Aliás, os anúncios não se limitam apenas às verbas que virão da Europa. Ao mesmo tempo que apregoa um dos maiores investimentos de sempre na modernização da Administração Pública, aparentemente a única reforma a que esse investimento levará é à contração de mais funcionários.
O número de funcionários públicos tem aumentado todos os anos desde 2015, e no primeiro trimestre deste ano, aproximava-se bastante dos níveis de 2011. Esta semana, o Governo anunciou já uma nova vaga de contratações na Função Pública e mais dinheiro no próximo Orçamento para aumentar os seus salários.
É evidente que há áreas da Administração Pública carentes de recursos humanos, mas não é menos óbvio que a digitalização e, sobretudo, a simplificação de procedimentos (absolutamente necessária) levarão a que algumas funções se tornem supérfluas. Também a descentralização, abundantemente proclamada, mas ainda longe de ser uma realidade, terá necessariamente de levar a grandes alterações na Função Pública.

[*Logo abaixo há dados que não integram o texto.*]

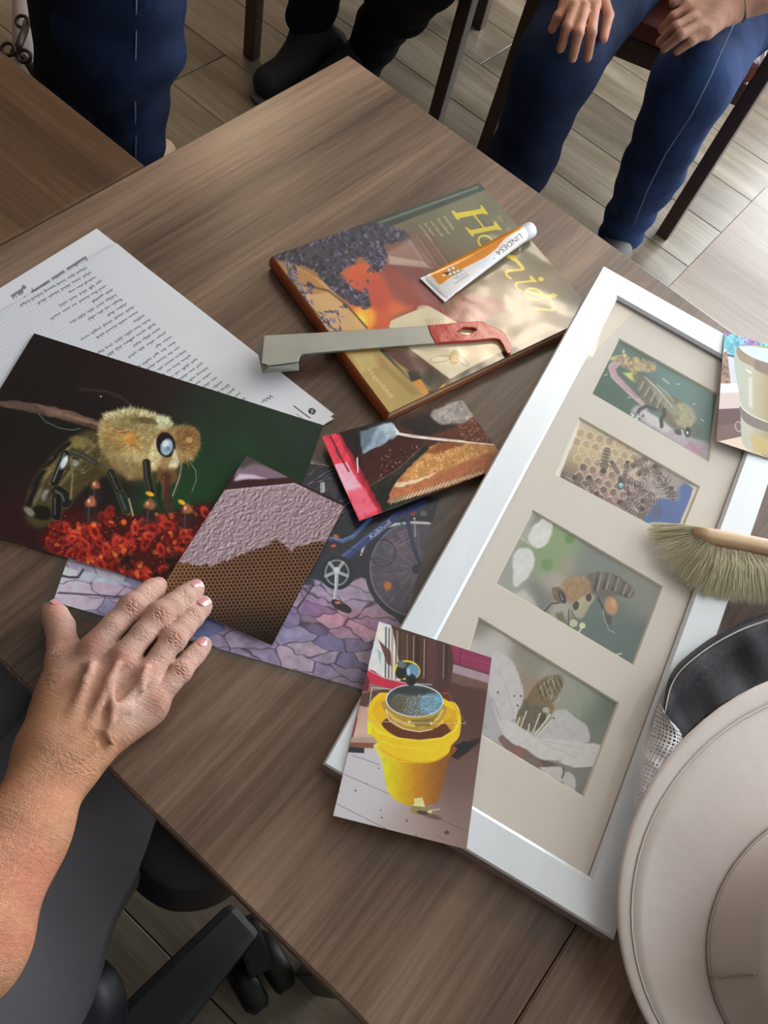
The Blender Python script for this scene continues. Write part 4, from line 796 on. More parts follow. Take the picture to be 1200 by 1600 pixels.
# lower left: dark slats, golden
c.P([(450, 640), (560, 640), (700, 745), (660, 790), (560, 720)], (84, 48, 36), 6); c.L([(455, 645), (540, 740), (610, 800), (640, 790)], 14, (50, 42, 32), 5); c.P([(620, 700), (700, 745), (690, 770), (640, 790), (590, 740)], (56, 46, 32), 8, .9); c.P([(560, 755), (590, 740), (625, 795), (600, 808)], (204, 136, 50), 4); c.P([(545, 715), (590, 715), (595, 742), (560, 756)], (40, 36, 26), 6); c.P([(670, 765), (695, 750), (700, 768), (640, 800)], (190, 130, 56), 4)
c.P([(330, 650), (450, 645), (620, 810), (490, 870), (400, 770)], (172, 146, 84), 8, .9); c.P([(440, 650), (480, 700), (600, 800), (560, 800), (450, 700)], (150, 120, 64), 14, .8); c.P([(345, 655), (420, 655), (440, 700), (380, 720)], (196, 176, 112), 16, .6)
c.P([(700, 745), (880, 650), (1100, 560), (1130, 570), (900, 680), (710, 765)], (54, 52, 34), 8, .9)
# lettering
YL = (204, 182, 36)
c.fr(640, 300, 5.4545)
c.P([(352, 160), (375, 160), (400, 180), (580, 150), (610, 140), (598, 112), (618, 118), (672, 188), (655, 192), (620, 184), (430, 222), (418, 240), (400, 235)], YL, 2.5, cr=False)
c.P([(470, 300), (485, 300), (520, 325), (700, 290), (722, 282), (712, 252), (735, 256), (792, 326), (770, 326), (735, 322), (550, 360), (545, 382), (528, 376)], YL, 2.5, cr=False)
c.L([(545, 192), (630, 300)], 13, YL, 2.5)
c.ring(645, 425, 62, 50, 28, 17, YL, 2.5)
c.L([(830, 560), (860, 545), (905, 548)], 12, YL, 3); c.P([(828, 545), (855, 535), (905, 560), (960, 620), (980, 650), (975, 670), (950, 672), (860, 680), (835, 690), (838, 710), (870, 730), (878, 745), (850, 742), (815, 712), (808, 680), (830, 662), (940, 655), (950, 645), (905, 600), (860, 575)], YL, 2.5, cr=False)
c.P([(1018, 715), (1035, 712), (1085, 760), (1075, 772), (1050, 768), (925, 780), (915, 800), (930, 825), (965, 845), (962, 852), (920, 838), (895, 805), (895, 780), (915, 765), (1030, 752)], YL, 2.5, cr=False); c.E(1120, 744, 25, 18, 15, YL, 3)
c.ring(1062, 872, 76, 46, 18, 17, YL, 2.5); c.P([(980, 850), (1000, 840), (1180, 880), (1240, 960), (1250, 1010), (1215, 1020), (1060, 1008), (1040, 990), (1050, 975), (1200, 998), (1215, 985), (1190, 930), (1130, 900)], YL, 3, cr=False); c.P([(1180, 880), (1230, 860), (1260, 880), (1250, 900), (1200, 905)], YL, 2.5, cr=False)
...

Não é possível apregoar a passagem de várias competências essenciais para a administração local, mas depois querer deixar intocadas todas as estruturas e grandes direções gerais que geriam essas mesmas competências na administração central.
É por tudo isto que me parece que o conjunto destes anúncios nada tem que ver com uma visão reformista, nem tão-pouco com uma ideia para o País. Eles traduzem sobretudo um objetivo eleitoralista e uma tentativa de disfarçar a crise que vivemos com dinheiro e pacotes de medidas megalómanas. É uma receita que já vi um outro governo do Partido Socialista experimentar numa crise anterior. E, lamentavelmente para todos nós e para Portugal, o final não é nada feliz.